Instructions to follow: Leaving out the pictures, retype the lines from the beginning of the listing through the line containing "from mathutils import Vector, Matrix".

Material:
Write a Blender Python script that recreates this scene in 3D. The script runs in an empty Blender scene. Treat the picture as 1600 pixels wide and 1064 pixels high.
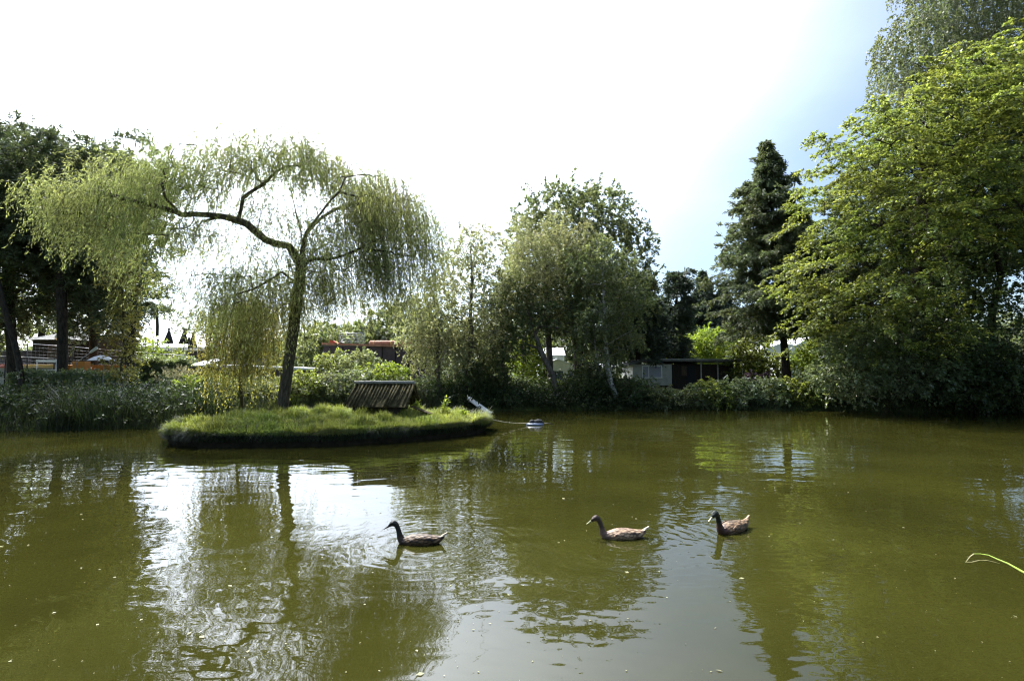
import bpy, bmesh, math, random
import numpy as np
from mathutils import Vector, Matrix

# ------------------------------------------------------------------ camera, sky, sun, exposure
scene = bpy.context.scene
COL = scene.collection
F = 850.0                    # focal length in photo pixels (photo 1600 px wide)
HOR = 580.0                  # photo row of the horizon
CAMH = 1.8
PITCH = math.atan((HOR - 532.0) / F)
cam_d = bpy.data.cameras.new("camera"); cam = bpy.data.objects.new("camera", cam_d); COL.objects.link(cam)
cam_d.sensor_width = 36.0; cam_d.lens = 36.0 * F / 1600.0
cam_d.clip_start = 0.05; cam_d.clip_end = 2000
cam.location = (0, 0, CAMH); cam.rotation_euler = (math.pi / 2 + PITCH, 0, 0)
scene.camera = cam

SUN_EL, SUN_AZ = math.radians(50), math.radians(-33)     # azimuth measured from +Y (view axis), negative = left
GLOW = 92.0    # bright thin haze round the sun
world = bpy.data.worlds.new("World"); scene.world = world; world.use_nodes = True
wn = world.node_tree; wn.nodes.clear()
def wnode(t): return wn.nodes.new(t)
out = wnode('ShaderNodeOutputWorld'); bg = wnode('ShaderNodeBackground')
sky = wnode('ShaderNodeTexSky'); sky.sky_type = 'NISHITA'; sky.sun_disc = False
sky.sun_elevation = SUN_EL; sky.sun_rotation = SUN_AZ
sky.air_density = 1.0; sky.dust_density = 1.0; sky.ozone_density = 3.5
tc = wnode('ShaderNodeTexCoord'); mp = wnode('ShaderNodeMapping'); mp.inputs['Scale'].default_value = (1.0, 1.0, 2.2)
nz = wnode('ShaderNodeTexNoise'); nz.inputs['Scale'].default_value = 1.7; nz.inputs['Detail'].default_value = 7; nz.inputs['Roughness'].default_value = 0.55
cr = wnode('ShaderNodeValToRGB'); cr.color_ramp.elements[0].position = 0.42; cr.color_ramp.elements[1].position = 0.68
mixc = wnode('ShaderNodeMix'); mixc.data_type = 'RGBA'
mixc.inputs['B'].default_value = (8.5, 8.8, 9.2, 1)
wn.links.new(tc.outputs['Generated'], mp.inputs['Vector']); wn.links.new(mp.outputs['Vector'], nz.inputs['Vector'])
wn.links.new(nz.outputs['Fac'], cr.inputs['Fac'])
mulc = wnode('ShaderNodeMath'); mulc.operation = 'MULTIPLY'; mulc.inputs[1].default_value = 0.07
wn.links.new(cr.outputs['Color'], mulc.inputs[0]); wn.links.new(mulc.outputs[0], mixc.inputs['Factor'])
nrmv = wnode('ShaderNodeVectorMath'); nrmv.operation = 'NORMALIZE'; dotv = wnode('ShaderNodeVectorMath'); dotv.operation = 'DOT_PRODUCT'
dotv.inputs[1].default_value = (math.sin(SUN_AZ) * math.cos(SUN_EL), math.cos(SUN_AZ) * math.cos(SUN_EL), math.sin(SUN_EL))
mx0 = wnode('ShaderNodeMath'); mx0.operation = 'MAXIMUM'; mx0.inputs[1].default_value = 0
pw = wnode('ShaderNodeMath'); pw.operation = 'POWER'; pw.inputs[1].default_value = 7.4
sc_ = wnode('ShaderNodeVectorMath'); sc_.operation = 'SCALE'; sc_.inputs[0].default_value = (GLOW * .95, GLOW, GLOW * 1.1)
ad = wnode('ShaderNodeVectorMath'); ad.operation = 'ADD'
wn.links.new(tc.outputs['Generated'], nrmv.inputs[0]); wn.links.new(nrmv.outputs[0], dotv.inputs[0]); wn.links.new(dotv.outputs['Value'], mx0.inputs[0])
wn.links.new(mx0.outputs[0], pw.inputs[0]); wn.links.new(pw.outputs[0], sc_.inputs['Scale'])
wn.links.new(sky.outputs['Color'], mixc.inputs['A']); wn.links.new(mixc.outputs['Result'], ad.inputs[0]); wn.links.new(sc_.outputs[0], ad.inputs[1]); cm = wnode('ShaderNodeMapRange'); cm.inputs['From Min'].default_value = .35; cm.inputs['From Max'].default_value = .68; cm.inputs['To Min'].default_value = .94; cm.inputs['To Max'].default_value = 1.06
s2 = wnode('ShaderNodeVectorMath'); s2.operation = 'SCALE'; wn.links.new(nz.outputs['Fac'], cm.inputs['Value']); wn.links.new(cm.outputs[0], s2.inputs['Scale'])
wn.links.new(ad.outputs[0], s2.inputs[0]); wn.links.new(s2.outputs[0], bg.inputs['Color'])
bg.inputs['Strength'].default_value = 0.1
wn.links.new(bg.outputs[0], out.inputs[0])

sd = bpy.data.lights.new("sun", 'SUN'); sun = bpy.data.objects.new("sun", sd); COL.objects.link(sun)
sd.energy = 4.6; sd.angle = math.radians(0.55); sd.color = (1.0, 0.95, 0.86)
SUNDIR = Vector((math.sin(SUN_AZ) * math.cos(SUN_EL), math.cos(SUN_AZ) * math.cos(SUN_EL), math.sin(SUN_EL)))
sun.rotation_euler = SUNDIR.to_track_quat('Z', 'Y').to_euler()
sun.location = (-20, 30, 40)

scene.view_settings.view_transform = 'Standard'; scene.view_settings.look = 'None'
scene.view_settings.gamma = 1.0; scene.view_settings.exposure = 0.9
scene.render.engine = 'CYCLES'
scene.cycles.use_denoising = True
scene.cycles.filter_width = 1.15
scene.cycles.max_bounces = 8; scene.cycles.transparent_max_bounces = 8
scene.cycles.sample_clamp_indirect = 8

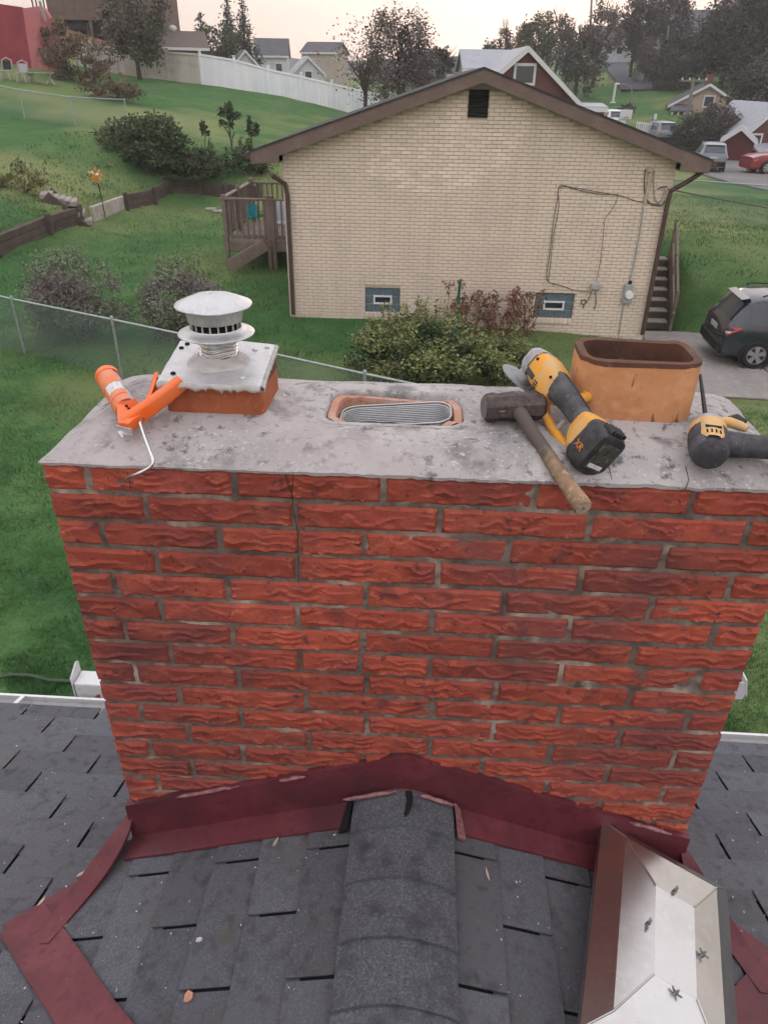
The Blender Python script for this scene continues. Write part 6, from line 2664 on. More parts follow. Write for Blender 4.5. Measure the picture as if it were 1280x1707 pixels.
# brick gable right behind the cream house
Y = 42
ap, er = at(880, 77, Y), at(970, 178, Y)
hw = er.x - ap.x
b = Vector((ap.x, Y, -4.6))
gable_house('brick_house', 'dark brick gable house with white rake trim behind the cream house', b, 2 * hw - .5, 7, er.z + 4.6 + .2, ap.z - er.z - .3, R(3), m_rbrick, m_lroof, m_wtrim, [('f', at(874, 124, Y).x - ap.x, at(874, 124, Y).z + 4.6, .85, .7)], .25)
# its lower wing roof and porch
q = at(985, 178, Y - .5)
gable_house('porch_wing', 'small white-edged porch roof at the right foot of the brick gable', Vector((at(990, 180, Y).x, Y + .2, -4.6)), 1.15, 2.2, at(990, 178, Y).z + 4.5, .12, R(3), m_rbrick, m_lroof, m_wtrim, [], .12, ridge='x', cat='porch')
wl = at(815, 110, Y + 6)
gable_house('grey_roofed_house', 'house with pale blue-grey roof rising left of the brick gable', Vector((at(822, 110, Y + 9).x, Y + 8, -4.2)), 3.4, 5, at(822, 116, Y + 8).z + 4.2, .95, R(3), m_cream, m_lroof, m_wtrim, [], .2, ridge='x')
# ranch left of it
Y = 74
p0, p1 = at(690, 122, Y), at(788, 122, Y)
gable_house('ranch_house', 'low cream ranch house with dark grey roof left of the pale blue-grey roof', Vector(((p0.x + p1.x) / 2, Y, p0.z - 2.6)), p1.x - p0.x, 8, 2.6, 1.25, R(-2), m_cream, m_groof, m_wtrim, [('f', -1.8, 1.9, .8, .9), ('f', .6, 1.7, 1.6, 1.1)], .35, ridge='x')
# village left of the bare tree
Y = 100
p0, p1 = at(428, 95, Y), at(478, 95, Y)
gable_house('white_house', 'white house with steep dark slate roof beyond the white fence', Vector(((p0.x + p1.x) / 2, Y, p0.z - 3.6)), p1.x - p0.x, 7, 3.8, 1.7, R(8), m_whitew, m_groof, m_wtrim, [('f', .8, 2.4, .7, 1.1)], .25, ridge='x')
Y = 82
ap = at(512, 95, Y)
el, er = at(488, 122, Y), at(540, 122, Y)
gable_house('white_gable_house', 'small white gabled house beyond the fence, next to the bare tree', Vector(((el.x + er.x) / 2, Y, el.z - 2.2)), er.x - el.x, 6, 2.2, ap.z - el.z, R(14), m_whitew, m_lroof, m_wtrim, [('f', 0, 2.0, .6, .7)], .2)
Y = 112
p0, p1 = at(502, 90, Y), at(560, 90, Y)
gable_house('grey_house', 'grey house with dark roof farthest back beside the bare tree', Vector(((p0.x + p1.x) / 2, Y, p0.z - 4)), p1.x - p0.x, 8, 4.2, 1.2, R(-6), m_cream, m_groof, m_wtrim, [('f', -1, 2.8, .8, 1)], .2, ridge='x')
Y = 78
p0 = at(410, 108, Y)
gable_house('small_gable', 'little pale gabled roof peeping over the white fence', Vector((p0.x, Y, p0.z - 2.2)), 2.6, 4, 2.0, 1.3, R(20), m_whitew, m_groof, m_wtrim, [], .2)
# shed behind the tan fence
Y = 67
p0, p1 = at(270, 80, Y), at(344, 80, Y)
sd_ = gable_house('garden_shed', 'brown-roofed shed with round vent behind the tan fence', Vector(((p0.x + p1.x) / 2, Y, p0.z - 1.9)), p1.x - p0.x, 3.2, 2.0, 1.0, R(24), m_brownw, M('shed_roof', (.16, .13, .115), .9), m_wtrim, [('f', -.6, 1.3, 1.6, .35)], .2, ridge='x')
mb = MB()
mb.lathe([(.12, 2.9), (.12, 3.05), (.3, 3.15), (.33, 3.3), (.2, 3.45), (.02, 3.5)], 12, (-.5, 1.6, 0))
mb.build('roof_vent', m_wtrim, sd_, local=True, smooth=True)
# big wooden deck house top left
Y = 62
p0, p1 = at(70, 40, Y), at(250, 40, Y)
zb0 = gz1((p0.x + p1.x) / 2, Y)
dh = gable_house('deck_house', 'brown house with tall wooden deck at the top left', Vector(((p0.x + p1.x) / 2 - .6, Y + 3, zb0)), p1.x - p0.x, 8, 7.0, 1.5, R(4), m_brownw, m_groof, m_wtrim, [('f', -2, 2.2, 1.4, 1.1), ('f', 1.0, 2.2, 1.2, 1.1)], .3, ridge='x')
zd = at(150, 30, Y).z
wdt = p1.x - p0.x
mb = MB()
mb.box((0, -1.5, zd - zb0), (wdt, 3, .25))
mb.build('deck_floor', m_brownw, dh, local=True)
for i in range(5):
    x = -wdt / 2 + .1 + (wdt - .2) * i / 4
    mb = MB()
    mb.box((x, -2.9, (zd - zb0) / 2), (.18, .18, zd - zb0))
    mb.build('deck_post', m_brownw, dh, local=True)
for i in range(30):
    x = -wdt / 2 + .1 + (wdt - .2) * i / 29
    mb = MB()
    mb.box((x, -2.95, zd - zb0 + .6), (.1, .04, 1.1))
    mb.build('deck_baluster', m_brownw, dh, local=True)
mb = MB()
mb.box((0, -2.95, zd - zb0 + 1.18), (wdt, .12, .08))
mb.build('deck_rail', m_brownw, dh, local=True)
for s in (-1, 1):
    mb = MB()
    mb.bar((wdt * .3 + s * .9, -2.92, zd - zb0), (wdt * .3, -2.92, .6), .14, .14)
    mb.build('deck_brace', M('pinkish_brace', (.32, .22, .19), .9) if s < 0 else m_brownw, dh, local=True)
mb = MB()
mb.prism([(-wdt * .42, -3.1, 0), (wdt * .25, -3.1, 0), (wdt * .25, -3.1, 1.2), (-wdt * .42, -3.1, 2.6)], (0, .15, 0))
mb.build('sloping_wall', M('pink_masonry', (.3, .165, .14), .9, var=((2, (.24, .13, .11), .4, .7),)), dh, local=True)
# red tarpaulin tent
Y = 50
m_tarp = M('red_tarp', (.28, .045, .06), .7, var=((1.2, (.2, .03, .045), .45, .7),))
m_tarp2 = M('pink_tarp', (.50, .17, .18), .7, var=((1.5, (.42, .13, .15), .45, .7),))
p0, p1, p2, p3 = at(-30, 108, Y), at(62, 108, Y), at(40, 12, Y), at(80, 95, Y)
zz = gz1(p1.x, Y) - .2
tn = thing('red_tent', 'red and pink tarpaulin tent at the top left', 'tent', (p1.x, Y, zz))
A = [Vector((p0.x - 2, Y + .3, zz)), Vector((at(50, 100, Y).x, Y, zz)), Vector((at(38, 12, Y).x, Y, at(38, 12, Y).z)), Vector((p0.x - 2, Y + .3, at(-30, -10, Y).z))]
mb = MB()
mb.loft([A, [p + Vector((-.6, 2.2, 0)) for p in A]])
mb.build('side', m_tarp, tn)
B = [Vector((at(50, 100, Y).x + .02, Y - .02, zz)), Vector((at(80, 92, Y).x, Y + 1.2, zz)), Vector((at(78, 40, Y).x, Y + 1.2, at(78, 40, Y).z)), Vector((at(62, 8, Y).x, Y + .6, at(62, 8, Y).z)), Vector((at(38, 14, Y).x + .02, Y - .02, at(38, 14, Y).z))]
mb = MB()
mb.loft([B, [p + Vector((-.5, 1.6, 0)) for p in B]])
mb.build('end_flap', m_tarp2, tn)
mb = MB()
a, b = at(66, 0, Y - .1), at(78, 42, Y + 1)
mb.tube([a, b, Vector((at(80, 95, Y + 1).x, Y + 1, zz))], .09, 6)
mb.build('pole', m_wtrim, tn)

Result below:
Write a Blender Python script that recreates this scene in 3D. The script runs in an empty Blender scene. Treat the picture as 1600 pixels wide and 1064 pixels high.
import bpy, bmesh, math, random
import numpy as np
from mathutils import Vector, Matrix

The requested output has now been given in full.